EXERCISE AIM
Return only the lines from the top of the material through the line marked by "F, PX, PY, CH", unaltered.

INFORMATION SUPPLIED
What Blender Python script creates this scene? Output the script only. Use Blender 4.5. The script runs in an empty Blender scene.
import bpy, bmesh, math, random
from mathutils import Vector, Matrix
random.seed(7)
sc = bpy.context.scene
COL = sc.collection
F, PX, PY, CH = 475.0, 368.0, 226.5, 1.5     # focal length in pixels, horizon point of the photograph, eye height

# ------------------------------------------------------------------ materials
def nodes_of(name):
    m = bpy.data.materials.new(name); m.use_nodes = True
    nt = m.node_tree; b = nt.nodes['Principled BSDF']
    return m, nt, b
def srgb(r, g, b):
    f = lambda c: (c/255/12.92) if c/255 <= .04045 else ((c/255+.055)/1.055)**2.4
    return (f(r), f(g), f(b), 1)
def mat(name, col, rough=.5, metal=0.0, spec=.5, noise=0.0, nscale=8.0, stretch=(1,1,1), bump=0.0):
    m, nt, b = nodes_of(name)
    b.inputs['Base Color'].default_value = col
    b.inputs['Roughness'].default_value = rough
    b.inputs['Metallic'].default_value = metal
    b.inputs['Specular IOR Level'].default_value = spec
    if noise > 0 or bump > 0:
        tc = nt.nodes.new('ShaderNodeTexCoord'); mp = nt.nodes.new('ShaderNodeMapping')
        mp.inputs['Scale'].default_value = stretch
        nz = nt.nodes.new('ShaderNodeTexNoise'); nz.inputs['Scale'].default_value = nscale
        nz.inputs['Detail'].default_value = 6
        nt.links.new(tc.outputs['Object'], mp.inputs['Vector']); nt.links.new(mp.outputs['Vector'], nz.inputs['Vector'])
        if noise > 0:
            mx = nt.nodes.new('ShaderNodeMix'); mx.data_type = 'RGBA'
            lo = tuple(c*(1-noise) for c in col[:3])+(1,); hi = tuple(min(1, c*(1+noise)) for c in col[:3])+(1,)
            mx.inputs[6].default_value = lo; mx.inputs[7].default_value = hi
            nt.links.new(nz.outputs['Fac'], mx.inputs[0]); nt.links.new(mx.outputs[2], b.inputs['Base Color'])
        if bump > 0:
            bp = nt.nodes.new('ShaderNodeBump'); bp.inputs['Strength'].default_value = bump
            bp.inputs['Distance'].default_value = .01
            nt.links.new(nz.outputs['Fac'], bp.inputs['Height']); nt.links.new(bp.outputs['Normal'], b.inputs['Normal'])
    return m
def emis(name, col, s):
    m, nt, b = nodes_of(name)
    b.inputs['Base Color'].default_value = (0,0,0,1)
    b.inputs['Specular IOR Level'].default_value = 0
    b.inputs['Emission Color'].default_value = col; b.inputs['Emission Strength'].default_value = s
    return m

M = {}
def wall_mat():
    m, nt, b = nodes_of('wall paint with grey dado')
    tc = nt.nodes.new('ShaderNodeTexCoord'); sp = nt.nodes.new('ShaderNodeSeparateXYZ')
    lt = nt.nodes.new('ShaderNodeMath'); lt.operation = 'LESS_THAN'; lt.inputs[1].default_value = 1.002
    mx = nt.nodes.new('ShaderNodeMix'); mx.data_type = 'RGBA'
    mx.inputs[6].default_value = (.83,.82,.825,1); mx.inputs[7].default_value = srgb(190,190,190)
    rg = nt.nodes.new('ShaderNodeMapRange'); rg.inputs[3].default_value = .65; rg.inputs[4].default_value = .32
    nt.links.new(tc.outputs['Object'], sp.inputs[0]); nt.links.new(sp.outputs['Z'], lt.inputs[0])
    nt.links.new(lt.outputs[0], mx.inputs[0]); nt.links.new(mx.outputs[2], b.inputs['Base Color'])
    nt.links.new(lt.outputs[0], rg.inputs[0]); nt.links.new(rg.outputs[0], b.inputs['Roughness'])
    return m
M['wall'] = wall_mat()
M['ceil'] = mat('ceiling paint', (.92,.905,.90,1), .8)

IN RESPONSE
What Blender Python script creates this scene? Output the script only. Use Blender 4.5. The script runs in an empty Blender scene.
import bpy, bmesh, math, random
from mathutils import Vector, Matrix
random.seed(7)
sc = bpy.context.scene
COL = sc.collection
F, PX, PY, CH = 475.0, 368.0, 226.5, 1.5     # focal length in pixels, horizon point of the photograph, eye height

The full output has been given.